It’s July 2004, nearly 70 years after Robert Johnson’s brief studio time, and Columbia/Legacy is putting out King of the Delta Blues Singers Vol. 2 on CD for the first time. This disc, in combination with the first volume from 1998, contains all of Johnson’s musical production, barring the outtakes on 1990’s The Complete Recordings box set from Sony. It’s been a newsworthy year for Johnson, showing up in books and in a legal dispute over who his true heir is. For blues fans, it’s been the same old — this release is just the second half of those sessions that got many of us into the blues to start with.
Johnson’s become such an icon by this time that it’s impossible to receive him without any baggage. It’s seemingly not so much a Benjaminian argument about art and mechanical reproduction as it is that Johnson himself just is everywhere. He disappeared for a stretch, but then a bunch of British guys in the ’60s made sure that no rock or blues fans could ever forget him. Many of his songs have been continually reinterpreted, sometimes well (Cream, Freddie King) and sometimes not so well (Clapton’s Me and Mr. Johnson from this year). Johnson was a short-lived Delta bluesman who’s made his way through the musical hubs at Chicago and London and most points in between.
With the release of these 16 songs, reactions are pretty predictable. For Johnson fans who don’t have the tracks, it’s a disc necessary for filling out your collection. For those who could do without the hellhounds, trouble women, and alcohol, it’s easily passed over as it’s not much of a further reflection on his work. As to the question of whether or not this disc is better than its predecessor, the answer is that it’s neither. It’s more Johnson, and you probably know just what that means.

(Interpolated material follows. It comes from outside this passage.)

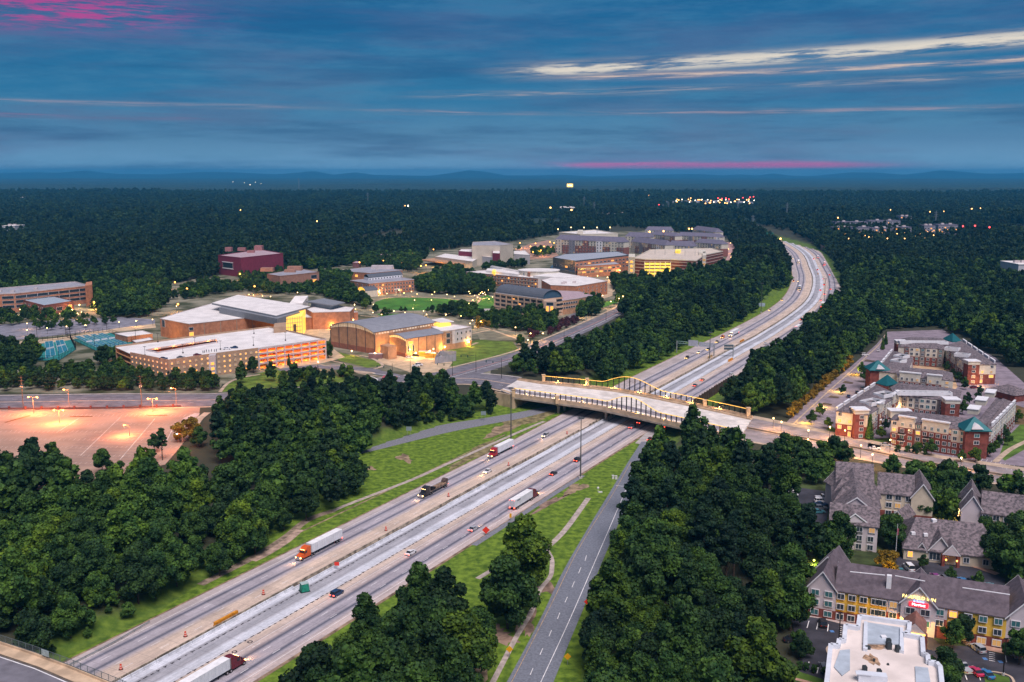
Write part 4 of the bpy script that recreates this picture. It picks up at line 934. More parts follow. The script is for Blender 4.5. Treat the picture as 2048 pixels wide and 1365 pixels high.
def traffic():
    l, r = on_road(628, 1112, False, 8.0); semi('orange', l, r, 'orange semi truck pulling a long plain white box trailer')
    l, r = on_road(1008, 913, False, 4.6); semi('red', l, r, 'red semi truck with white trailer next to the grass left of the freeway', tl=14.5)
    l, r = on_road(864, 990, False, 8.1); semi('black', l, r, 'black flatbed truck carrying pipes and a cable drum', trailer='flat', tl=13.0)
    l, r = on_road(1060, 1001, True, 46.0); semi('maroon', l, r, 'maroon semi truck with white trailer seen from behind near the light mast', tl=14.5, back=True, glyph=True)
    l, r = on_road(447, 1347, True, 40.5); semi('maroon', l, r, 'dark red semi truck with white trailer leaving the bottom edge', tl=16)
    l, r = on_road(1468, 673, False, 4.5); semi('white', l, r, 'white semi truck beyond the overhead sign coming this way', tl=15)
    l, r = on_road(1585, 658, True, 43.8); semi('maroon', l, r, 'semi truck with grey trailer half behind the trees on the right curve', tl=15, back=True)
    l, r = on_road(1637, 612, True, 40.5); semi('red', l, r, 'red lit semi truck in the middle of the curve driving away', tl=14, back=True)
    l, r = on_road(1591, 580, False, 8); semi('navy', l, r, 'bright lit semi truck on the inner curve coming this way', tl=14)
    l, r = on_road(1577, 526, False, 8); semi('white', l, r, 'white semi truck at the top of the curve coming this way', tl=14)
    l, r = on_road(1643, 529, True, 42); semi('white', l, r, 'white semi truck at the top of the curve driving away', tl=13, back=True)
    l, r = on_road(1619, 516, True, 38); semi('red', l, r, 'farthest semi truck on the curve driving away', tl=12, back=True)
    cars = [(975, 946, 0, 'sedan', 'white', 'h', 'white car just behind the black flatbed truck', None), (1091, 874, 0, 'suv', 'silver', 'h', 'silver car coming out from under the bridge', None),
     (674, 1191, 1, 'suv', 'navy', 't', 'dark blue sport utility car just above the foreground treetops', None), (822, 1109, 1, 'sedan', 'white', 't', 'white car on the near right carriageway beside the joint line', None),
     (947, 1061, 1, 'sedan', 'silver', 'tH', 'silver car passing the red diamond sign', None), (1107, 950, 1, 'sedan', 'black', 't', 'black car ahead of the maroon semi truck', None), (1155, 923, 1, 'suv', 'black', 't', 'black sport utility car beside the tall light mast', None),
     (1265, 857, 1, 'pickup', 'grey', 't', 'pickup with red lights entering the shade under the bridge', 40.5), (1269, 846, 1, 'van', 'tan', 't', 'van right under the bridge ahead of the pickup', 40.5), (1301, 881, 1, 'sedan', 'maroon', 't', 'dark red car where the exit ramp leaves the freeway', None), (1330, 855, 1, 'sedan', 'black', 't', 'car under the bridge close to the treetops', None),
     (1374, 718, 0, 'suv', 'black', 'h', 'dark car with headlights nearest beyond the bridge', None), (1398, 707, 0, 'sedan', 'white', 'h', 'white car with headlights left of the overhead sign mast', None), (1416, 701, 0, 'sedan', 'black', 'h', 'dark car with headlights under the overhead sign', None), (1434, 686, 0, 'pickup', 'tan', 'h', 'small pickup behind the overhead sign', None), (1445, 677, 0, 'van', 'orange', 'h', 'orange lit box van beside the grass beyond the overhead sign', None),
     (1539, 622, 0, 'sedan', 'tan', 'h', 'lone car with headlights beside the roadside sign', None), (1564, 602, 0, 'suv', 'tan', 'h', 'lone car with headlights above the roadside sign', None), (1587, 564, 0, 'van', 'orange', 'h', 'left one of two bright vans behind the navy truck', None), (1596, 564, 0, 'van', 'white', 'h', 'right one of two bright vans behind the navy truck', None), (1600, 577, 0, 'suv', 'white', 'h', 'bright car level with the navy truck on the curve', None), (1586, 519, 0, 'suv', 'white', 'h', 'bright car beside the far white truck', None),
     (1390, 773, 1, 'sedan', 'grey', 't', 'grey car with tail lights just past the bridge on the left', None), (1405, 762, 1, 'sedan', 'tan', 't', 'second car past the bridge with tail lights', None), (1433, 776, 1, 'sedan', 'red', 't', 'dark red car past the bridge near the right edge', None), (1463, 752, 1, 'suv', 'white', '', 'white car at the right pavement edge near the treetops', None), (1531, 689, 1, 'sedan', 'white', '', 'white car half hidden by treetops on the right', None),
     (1594, 656, 1, 'sedan', 'white', 't', 'small white car in front of the half hidden truck', None), (1603, 641, 1, 'van', 'black', 't', 'dark box van in the middle of the right curve', None), (1644, 613, 1, 'suv', 'grey', 't', 'car with tail lights beside the red lit truck', 47), (1642, 602, 1, 'sedan', 'silver', 't', 'car ahead of the red lit truck', None), (1649, 590, 1, 'van', 'white', 't', 'white van on the outer curve', None), (1641, 582, 1, 'sedan', 'red', 't', 'red car on the outer curve left of another', None), (1661, 580, 1, 'sedan', 'grey', 't', 'car hugging the outer edge of the curve', None), (1648, 571, 1, 'suv', 'black', 't', 'dark car midway round the outer curve', None), (1647, 559, 1, 'sedan', 'white', 't', 'white car midway round the outer curve', None), (1659, 551, 1, 'sedan', 'red', 't', 'red car at the outermost point of the curve', None), (1635, 541, 1, 'suv', 'grey', 't', 'car beside the barrier on the far curve', None), (1647, 533, 1, 'sedan', 'silver', 't', 'car just behind the far white truck driving away', None), (1627, 519, 1, 'sedan', 'red', 't', 'red car ahead of the far white truck', None), (1557, 486, 1, 'sedan', 'red', 't', 'farthest car on the freeway left', None), (1562, 487, 1, 'suv', 'red', 't', 'farthest car on the freeway right', None)]
    for px, py, aw, kd, col, lt, lab, ln in cars:
        l, r = on_road(px, py, aw, ln); car(kd, col, l, r, lab, 'cars driving on the freeway', lt)
traffic()
# ================================================================== FREEWAY FURNITURE
M_STEEL = mat('galvanised_steel', (.30, .33, .34), .5, .08, 1, metal=.3)
def barrel(px, py, label):
    x, y = G(px, py); t = thing('traffic_barrel', (x, y, .12), label, 'traffic barrel', 'orange barrels on the left carriageway')
    b = MB(); z = .12
    for k in range(5): b.cyl((x, y, z+k*.28), (x, y, z+k*.28+.28), .42-.035*k, .39-.035*k, 10, m=k % 2)
    b.build('drum', [mat('barrel_orange', (.62, .05, .015), .5, 0), mat('barrel_white', (.7, .4, .35), .4, 0)], t)
    b = MB(); b.cyl((x, y, z), (x, y, z+.12), .62, .58, 8); b.build('rubber_base', M_TYRE, t)
for q, lab in (((242, 1340), 'orange barrel nearest the bottom left overpass'), ((371, 1274), 'orange barrel near the orange crash barrier'), ((527, 1190), 'orange barrel left of the green tarp covered stack'), ((772, 1062), 'orange barrel between the orange truck and the black flatbed'), ((897, 994), 'orange barrel beside the black flatbed truck'), ((1017, 932), 'orange barrel beside the red semi truck'), ((1134, 869), 'orange barrel nearest the bridge')): barrel(*q, lab)
def board(name, px, py, w, h, zc, m, label, cat='sign', rot=0, diamond=False, post=M_STEEL, base=0.0, posts=(0,), face=None):
    x, y = G(px, py, base); t = thing(name, (x, y, base), label, cat); b = MB(); c, s = math.cos(rot), math.sin(rot)
    if diamond:
        k = w*.72
        b.v += [(x-k*c, y-k*s-.04, base+zc), (x, y-.04, base+zc-k), (x+k*c, y+k*s-.04, base+zc), (x, y-.04, base+zc+k), (x-k*c, y-k*s+.05, base+zc), (x, y+.05, base+zc-k), (x+k*c, y+k*s+.05, base+zc), (x, y+.05, base+zc+k)]
        b.face((0, 1, 2, 3)); b.face((7, 6, 5, 4)); [b.face((q, q+4, (q+1) % 4+4, (q+1) % 4)) for q in range(4)]
    else: b.box((x, y, base+zc), (w, .1, h), rot)
    b.build('sign_panel', m, t)
    for q in posts:
        b = MB(); b.cyl((x+q*c, y+q*s+.12, base), (x+q*c, y+q*s+.12, base+zc+h*.3), .07, n=6); b.build('post', post, t)
    return t
M_SR = mat('warning_red_orange', (.75, .04, .02), .5, 0, spec=.5); M_SY = mat('warning_yellow', (.75, .36, .01), .5, 0); M_SG = mat('sign_back_grey', (.22, .28, .28), .5, .05); M_SW = mat('sign_white', (.7, .7, .7), .5, 0)
board('warning_sign', 674, 1140, 1.5, 1.2, 2.0, M_SR, 'small red orange construction sign on the median by the orange truck')
board('warning_sign', 972, 1071, 1.9, 1.9, 1.9, M_SR, 'large red diamond construction sign on the grass right of the freeway', diamond=True)
board('warning_sign', 1283, 943, 1.7, 1.7, 2.4, M_SW, 'white and red sign beside the top of the exit ramp'); _x, _y = G(1283, 943)
tag(link('warning_sign', MB().box((_x, _y-.08, 3.05), (1.3, .05, .5)).mesh('warning_sign', M_SR), bpy.data.objects['warning_sign.002']), None)
board('warning_sign', 1021, 1042, .8, 1.6, 2.0, M_SY, 'narrow yellow marker sign behind the white trailer')
board('warning_sign', 1019, 1316, 1.3, 1.3, 2.4, M_SY, 'yellow diamond sign beside the drainage channel in the foreground', diamond=True)
board('warning_sign', 1135, 1331, 1.3, 1.3, 2.4, M_SY, 'orange yellow diamond sign right of the exit ramp at the bottom', diamond=True)
board('warning_sign', 1173, 1217, 1.1, 1.1, 2.0, M_SR, 'red sign half in the trees right of the exit ramp', diamond=True)
board('direction_sign', 967, 842, 2.6, 2.0, 4.0, M_SG, 'grey backed sign on two posts by the entrance ramp nearer the bridge', posts=(-.8, .8))
board('direction_sign', 818, 874, 2.6, 2.0, 4.0, M_SG, 'grey backed sign on two posts by the left part of the entrance ramp', posts=(-.8, .8))
board('roadside_sign', 1519, 624, 9.5, 3.2, 6.5, mat('blue_grey_sign', (.30, .38, .42), .5, .05), 'wide pale sign on the grass beside the far left freeway edge', posts=(-3, 3))
for q, lab in (((1226, 958), 'left one of two white utility boxes on the grass by the ramp'), ((1232, 959), 'right one of two white utility boxes on the grass by the ramp')):
    x, y = G(*q); tag(MB().box((x, y, .7), (.9, .9, 1.3), .2, taper=(.9, .9)).box((x, y, 1.45), (1, 1, .12), .2).build('utility_box', mat('utility_white', (.6, .6, .58), .6, .05)), lab, 'utility box', 'utility boxes by the exit ramp')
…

This collection does offer us the opportunity to stop and reassess our views — to see if we’ve really been hearing what we’ve been told we’re hearing for all these years. In his 1975 book Mystery Train, Greil Marcus dedicated a chapter to Johnson’s life and music, making him the symbol of American desolation and depression, as well as the advance scout of spiritual and musical limits. Marcus claims that Johnson “remains the most emotionally committed of all blues singers.” That statement’s so hyperbolic that it hardly needs to be debated, but I have to agree that there is something special in Johnson’s vocals. He’s not always singing — there’s a range of moaning, hollering, and talking that isn’t that stylistically different from his predecessors or his descendants, but that is extremely effective. The challenge lies in separating our response to the music from our response to the myth. Would Johnson’s music be this disturbing without knowledge of the myseriousness of his life — the lack of a birth date, the soul-selling, the death by poisoning or stabbing? What Johnson is, more than a blues artist, is an embodiment of frightening possibilities.
Not everyone, of course, has been swept away by the Johnson aura. Chuck Eddy’s just bored by him, writing in The Accidental Evolution of Rock ‘n’ Roll that his songs “all seem to last forever.” He goes on to say that Johnson “didn’t have a magnificent sense of rhythm or melody, either.” With this new release, Johnson has 16 tracks with which to present his case. He doesn’t dance around and off the beat like the great jazz singers, but he does play some driving beats, and I’ll take “Preaching Blues”, “Rambling on My Mind”, and “They’re Red Hot” as three varied examples of Johnson’s skill with rhythm. On the issue of melody, I think Eddy’s absolutely right, but I don’t think it matters. Johnson doesn’t perform music that depends on melody any more than, say, hip-hop. Johnson’s compositions depend on tension, mood, dynamics, and delivery. He handles those elements brilliantly.
It’s easy to forget about Johnson’s technical skill on the guitar until you listen to him anew. Guitarists like Eric Clapton have rendered many of these stylings almost cliche, but when you go back to the original recordings and realize that all this sound comes from one person, it’s mind-blowing. He plays the guitar perfectly off his voice, and likewise fits his lyrics into the picking that’s both steady and furtive. It’s no wonder rock’s early guitar heroes looked to these performances for inspiration.
In the end, I suppose we’re right back where we started. We’re still tangled up in what we bring to the music, but that’s part of the fun of listening to Robert Johnson. I’d try to straighten the situation out a bit, but I kind of like standing in the fog near the end of a ghost story.